▸ **Exercise instructions**
Only the lines holding the string "picture" are needed. Copy each one.

▸ **Data in this exercise**
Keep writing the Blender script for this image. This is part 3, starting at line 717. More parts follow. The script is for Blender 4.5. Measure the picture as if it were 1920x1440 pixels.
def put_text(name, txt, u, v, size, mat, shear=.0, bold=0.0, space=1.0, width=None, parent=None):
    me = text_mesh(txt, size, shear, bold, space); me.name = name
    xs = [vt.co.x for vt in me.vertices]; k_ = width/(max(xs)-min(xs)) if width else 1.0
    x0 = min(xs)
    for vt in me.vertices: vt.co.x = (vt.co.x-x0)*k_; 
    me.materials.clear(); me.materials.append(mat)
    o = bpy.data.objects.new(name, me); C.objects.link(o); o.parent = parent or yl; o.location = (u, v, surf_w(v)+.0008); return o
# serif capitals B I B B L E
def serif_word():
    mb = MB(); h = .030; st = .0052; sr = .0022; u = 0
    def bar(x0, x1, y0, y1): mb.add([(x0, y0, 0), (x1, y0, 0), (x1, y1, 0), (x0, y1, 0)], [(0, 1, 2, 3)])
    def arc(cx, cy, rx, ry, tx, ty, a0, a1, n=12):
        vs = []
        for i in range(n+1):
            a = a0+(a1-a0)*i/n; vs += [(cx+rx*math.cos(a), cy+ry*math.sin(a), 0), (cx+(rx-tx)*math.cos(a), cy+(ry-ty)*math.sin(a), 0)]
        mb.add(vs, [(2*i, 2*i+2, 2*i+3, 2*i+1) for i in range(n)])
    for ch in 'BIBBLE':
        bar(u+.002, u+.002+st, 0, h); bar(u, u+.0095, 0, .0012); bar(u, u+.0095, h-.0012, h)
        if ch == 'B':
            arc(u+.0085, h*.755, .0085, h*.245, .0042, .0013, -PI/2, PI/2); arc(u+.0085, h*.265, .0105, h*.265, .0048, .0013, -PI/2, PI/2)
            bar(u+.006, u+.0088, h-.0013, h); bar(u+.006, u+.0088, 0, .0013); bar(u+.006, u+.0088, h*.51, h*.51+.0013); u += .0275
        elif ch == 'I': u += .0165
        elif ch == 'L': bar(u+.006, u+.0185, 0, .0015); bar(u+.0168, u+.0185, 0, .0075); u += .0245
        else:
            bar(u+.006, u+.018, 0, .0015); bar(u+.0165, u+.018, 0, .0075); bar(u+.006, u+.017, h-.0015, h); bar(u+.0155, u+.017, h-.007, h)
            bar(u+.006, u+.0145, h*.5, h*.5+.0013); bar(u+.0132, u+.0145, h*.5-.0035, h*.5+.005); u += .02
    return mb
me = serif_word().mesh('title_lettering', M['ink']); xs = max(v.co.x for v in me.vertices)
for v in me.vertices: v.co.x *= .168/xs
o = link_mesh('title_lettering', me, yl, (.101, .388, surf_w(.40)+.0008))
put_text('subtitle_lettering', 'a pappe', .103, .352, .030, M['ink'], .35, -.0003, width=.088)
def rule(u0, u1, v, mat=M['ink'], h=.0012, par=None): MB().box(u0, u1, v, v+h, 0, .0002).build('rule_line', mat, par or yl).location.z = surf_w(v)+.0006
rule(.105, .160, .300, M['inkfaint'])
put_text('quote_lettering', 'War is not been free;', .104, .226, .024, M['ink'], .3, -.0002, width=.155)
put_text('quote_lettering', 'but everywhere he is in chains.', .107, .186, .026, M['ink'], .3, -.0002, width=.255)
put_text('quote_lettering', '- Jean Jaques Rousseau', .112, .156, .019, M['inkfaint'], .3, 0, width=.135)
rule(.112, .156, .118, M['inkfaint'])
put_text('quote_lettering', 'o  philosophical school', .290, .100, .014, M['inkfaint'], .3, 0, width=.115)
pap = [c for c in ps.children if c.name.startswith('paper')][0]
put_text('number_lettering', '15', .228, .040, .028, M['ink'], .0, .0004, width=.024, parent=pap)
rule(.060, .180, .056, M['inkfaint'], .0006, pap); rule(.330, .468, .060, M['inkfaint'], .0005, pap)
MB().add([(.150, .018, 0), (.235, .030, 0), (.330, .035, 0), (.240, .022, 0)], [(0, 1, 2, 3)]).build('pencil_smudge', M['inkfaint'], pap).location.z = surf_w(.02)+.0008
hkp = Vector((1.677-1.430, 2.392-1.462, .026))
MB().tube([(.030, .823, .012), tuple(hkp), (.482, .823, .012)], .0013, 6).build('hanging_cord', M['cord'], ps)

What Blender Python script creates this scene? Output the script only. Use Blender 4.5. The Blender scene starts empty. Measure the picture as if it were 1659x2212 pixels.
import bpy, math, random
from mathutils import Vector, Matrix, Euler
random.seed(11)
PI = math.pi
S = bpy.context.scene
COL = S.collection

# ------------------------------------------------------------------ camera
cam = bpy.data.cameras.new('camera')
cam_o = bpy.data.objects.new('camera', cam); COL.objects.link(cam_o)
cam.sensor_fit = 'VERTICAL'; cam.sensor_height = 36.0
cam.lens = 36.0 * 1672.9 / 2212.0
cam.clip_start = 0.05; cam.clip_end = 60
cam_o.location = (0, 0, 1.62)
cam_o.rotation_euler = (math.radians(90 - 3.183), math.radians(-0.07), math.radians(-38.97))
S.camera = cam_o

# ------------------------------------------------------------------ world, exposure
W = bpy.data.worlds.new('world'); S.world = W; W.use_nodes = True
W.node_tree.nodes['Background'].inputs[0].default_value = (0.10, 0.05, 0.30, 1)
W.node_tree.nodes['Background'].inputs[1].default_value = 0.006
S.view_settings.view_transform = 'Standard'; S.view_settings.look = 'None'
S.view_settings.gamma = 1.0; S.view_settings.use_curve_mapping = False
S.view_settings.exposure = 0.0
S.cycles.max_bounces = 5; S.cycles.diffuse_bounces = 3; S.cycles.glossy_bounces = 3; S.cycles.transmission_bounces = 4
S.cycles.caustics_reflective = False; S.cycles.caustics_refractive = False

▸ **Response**
Keep writing the Blender script for this image. This is part 3, starting at line 717. More parts follow. The script is for Blender 4.5. Measure the picture as if it were 1920x1440 pixels.
What Blender Python script creates this scene? Output the script only. Use Blender 4.5. The Blender scene starts empty. Measure the picture as if it were 1659x2212 pixels.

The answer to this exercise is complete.